| EXERCISE PROMPT |
Extract, without alteration, each line from the start of the listing to the line bearing "COL = scene.collection".

| DATA LINES |
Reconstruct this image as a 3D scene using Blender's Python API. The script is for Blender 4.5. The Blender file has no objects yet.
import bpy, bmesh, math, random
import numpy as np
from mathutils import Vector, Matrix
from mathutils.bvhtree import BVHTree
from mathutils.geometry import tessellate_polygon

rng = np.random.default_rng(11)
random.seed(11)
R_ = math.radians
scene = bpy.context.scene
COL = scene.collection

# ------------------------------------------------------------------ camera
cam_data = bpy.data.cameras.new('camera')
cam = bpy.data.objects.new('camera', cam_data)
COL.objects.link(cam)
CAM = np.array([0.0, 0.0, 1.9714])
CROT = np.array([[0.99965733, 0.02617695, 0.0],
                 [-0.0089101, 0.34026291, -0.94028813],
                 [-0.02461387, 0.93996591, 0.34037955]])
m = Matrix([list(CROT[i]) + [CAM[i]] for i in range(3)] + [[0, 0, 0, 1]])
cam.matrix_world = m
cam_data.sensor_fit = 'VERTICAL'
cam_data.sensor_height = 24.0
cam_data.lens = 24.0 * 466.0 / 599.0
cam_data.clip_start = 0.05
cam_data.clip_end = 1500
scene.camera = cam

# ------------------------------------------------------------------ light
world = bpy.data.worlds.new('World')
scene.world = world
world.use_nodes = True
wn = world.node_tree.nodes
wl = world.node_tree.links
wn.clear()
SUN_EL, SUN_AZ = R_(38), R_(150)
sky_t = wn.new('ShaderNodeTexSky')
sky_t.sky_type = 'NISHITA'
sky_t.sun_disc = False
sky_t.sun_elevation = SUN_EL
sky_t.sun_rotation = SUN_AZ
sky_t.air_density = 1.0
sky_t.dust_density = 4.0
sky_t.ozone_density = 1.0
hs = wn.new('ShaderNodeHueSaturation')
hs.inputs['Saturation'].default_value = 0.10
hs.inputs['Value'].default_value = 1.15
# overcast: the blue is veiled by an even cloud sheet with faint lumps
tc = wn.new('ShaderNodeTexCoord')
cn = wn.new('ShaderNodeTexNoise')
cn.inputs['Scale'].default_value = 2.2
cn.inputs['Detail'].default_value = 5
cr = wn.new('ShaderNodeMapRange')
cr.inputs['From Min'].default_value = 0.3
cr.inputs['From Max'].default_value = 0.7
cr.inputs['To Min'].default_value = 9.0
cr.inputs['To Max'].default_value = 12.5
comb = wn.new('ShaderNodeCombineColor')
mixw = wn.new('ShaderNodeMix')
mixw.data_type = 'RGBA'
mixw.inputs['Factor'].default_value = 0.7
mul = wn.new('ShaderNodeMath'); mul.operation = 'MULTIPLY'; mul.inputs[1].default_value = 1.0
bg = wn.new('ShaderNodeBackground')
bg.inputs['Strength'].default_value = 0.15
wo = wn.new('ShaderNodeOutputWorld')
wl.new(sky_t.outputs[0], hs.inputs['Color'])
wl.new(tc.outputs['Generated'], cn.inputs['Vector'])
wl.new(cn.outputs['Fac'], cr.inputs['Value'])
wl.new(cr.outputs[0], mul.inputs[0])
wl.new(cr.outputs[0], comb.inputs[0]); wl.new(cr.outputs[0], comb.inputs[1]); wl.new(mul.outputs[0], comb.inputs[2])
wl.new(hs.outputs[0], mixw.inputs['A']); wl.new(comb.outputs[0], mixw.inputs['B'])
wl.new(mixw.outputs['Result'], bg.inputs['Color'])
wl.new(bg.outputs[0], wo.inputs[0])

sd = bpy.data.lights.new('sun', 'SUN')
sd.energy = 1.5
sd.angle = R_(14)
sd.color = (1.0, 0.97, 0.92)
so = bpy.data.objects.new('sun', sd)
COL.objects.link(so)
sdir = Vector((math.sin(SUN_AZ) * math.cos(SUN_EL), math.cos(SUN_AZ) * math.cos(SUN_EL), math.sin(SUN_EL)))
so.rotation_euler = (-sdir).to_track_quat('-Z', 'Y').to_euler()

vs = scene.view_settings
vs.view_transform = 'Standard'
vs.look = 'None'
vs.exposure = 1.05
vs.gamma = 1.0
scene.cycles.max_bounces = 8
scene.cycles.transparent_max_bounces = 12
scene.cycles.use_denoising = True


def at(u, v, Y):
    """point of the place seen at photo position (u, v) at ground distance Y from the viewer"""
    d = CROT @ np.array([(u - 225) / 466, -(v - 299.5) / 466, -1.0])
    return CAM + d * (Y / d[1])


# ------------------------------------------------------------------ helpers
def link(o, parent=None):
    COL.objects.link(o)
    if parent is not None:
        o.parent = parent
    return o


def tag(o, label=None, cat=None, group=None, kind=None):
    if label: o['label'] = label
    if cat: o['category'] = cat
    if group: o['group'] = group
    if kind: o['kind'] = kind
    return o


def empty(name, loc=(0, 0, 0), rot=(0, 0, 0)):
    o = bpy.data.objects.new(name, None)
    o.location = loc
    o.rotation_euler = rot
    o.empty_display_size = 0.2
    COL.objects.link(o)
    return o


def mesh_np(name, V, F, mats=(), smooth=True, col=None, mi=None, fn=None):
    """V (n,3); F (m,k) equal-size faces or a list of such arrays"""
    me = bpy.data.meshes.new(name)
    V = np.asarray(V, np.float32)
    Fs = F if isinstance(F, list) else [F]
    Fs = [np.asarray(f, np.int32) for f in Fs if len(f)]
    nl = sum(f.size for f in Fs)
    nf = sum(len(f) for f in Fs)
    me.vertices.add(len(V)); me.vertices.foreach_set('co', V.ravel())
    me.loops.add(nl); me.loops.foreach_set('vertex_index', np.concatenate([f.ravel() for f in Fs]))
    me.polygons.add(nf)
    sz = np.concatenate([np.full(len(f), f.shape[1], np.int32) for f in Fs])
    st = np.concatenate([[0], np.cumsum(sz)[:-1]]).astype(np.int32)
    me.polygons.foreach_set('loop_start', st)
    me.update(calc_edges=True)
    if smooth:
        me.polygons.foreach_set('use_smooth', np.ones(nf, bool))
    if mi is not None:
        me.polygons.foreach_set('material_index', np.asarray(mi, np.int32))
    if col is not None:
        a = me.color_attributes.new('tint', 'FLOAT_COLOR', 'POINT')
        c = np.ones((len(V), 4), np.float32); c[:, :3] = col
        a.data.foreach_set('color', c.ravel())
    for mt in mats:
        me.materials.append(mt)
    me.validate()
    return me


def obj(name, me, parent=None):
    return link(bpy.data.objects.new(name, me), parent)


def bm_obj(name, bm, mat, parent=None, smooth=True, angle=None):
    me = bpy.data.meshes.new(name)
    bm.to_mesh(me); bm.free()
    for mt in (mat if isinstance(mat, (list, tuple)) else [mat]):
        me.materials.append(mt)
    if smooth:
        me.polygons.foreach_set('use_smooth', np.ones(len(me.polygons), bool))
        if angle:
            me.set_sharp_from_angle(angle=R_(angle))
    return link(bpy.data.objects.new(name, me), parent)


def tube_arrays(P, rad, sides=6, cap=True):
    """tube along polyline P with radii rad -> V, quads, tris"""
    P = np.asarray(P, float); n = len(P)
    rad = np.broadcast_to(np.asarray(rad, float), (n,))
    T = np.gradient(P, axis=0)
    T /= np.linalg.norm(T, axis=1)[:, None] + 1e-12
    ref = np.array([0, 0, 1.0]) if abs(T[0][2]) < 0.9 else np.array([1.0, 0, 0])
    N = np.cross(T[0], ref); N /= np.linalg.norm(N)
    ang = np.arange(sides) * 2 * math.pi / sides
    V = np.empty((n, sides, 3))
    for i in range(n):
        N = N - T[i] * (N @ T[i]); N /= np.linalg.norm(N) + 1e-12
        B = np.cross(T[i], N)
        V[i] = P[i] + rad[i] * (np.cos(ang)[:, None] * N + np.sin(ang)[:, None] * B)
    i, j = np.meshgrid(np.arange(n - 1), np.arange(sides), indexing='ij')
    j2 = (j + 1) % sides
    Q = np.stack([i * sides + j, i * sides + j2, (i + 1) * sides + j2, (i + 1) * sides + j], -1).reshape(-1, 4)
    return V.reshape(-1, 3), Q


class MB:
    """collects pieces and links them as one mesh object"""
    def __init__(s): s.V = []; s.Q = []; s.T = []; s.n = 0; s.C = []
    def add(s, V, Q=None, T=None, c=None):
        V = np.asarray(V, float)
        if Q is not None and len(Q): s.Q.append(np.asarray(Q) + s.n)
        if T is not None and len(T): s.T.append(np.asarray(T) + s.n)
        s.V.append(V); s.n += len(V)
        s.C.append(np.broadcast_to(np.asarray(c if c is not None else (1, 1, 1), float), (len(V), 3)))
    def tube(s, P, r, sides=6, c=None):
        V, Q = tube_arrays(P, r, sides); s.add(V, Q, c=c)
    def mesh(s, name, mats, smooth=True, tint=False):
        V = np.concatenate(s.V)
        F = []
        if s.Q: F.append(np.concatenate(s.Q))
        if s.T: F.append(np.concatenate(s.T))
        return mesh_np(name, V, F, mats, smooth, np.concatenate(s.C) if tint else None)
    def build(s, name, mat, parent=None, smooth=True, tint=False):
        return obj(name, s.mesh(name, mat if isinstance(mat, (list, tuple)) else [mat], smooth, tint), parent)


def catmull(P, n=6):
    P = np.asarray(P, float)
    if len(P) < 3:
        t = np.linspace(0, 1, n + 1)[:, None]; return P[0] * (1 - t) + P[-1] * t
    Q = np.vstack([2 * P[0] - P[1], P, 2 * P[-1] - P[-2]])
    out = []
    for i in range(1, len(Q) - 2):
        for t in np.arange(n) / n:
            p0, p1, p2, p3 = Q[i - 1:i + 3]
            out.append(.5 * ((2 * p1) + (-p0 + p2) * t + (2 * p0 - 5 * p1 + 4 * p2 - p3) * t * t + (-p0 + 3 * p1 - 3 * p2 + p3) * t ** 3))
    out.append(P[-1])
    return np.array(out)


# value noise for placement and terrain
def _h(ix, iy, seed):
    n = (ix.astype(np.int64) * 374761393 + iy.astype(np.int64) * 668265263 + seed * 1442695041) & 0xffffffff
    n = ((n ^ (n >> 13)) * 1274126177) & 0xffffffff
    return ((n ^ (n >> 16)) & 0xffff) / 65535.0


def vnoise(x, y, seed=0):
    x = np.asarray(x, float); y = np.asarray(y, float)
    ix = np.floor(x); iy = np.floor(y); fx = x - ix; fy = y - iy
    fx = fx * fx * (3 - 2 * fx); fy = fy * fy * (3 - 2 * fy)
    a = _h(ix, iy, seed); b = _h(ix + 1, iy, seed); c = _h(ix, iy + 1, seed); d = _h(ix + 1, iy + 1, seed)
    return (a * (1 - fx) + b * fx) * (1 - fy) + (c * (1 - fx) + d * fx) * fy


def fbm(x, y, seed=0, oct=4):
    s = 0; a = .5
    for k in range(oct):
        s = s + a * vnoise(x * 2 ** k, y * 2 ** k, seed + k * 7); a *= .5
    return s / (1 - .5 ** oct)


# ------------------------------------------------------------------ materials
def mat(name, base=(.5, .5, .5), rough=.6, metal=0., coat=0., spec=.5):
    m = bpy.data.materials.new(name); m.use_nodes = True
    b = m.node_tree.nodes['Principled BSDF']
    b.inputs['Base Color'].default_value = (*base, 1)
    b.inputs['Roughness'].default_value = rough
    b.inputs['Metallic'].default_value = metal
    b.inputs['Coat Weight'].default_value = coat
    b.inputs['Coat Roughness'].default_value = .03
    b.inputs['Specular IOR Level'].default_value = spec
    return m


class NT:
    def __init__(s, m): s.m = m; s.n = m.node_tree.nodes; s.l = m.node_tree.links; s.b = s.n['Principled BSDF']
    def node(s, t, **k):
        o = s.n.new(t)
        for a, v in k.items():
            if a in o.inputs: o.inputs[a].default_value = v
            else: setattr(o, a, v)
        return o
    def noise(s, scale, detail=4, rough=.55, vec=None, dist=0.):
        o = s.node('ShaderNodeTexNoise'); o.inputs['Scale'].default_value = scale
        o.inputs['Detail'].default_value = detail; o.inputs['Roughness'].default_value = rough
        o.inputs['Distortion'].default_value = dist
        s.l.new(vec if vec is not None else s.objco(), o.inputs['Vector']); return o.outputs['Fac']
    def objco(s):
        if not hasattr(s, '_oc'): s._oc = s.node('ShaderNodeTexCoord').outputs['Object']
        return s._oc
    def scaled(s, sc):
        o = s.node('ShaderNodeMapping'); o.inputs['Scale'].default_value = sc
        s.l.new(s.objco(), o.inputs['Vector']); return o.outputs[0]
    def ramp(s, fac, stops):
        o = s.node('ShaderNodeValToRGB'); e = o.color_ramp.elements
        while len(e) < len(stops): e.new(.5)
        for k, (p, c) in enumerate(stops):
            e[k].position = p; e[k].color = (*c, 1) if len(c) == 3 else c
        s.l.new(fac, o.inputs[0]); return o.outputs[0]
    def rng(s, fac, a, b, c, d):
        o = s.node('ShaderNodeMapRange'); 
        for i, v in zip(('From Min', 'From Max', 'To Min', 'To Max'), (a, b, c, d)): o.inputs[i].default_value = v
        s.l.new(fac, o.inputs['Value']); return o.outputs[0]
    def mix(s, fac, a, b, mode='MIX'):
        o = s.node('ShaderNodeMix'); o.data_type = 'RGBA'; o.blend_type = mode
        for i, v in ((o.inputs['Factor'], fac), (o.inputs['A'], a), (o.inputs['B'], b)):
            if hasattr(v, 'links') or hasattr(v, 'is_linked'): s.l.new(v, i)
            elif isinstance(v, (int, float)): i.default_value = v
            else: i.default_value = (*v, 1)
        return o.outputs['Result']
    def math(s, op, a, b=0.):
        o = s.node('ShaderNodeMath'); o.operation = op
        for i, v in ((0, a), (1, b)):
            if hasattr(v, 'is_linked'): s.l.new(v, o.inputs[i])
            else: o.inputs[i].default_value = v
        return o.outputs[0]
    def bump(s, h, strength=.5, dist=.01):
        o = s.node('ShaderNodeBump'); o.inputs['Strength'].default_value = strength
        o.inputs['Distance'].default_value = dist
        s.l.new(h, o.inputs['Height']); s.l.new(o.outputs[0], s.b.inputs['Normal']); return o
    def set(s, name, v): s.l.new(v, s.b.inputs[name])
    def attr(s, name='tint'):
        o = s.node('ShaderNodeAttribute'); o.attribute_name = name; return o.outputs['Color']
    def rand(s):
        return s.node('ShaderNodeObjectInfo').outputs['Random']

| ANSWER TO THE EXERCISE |
Reconstruct this image as a 3D scene using Blender's Python API. The script is for Blender 4.5. The Blender file has no objects yet.
import bpy, bmesh, math, random
import numpy as np
from mathutils import Vector, Matrix
from mathutils.bvhtree import BVHTree
from mathutils.geometry import tessellate_polygon

rng = np.random.default_rng(11)
random.seed(11)
R_ = math.radians
scene = bpy.context.scene
COL = scene.collection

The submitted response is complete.